I saw a very interesting TV show quite a few years ago on just this
topic. It suggested that the English now spoken by Americans is more
like the English spoken in the UK a few centuries ago than the sort of
English now spoken in the UK.

The show cited both words still used by Americans that have changed use
over time in the UK and the accent. One example I recall is the way
Americans still use the word "kettle" (ie, a cooking pot, not a spouted
water boiling thingamabob) which is the way it used to be used in the
UK
centuries ago. Also the accent in the long "a" when American say
"bath"
is the way it used to be said in the UK centuries ago.

The way bath is pronounced in UK depends on where one comes from.
--

English is constantly evolving and it evolves from the UK.

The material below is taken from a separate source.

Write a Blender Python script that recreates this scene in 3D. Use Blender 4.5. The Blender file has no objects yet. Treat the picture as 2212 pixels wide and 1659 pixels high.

Nonsense. English is like Japanese Knotweed; once it leaves its native
habitat and escapes into the wild, it rapidly adapts to new conditions
and can no longer be said to belong exclusively to Japan or the
Japanese.

it's our language


Hardly! It used to be numerous other peoples' furrin languages before
we acquired them second hand.

Maybe henceforth you're going to eschew the use of any such word that
came from Latin, French, German, Hindi, Irish, Dutch, Norse, or Greek.

Janet


True English only evolves in the UK.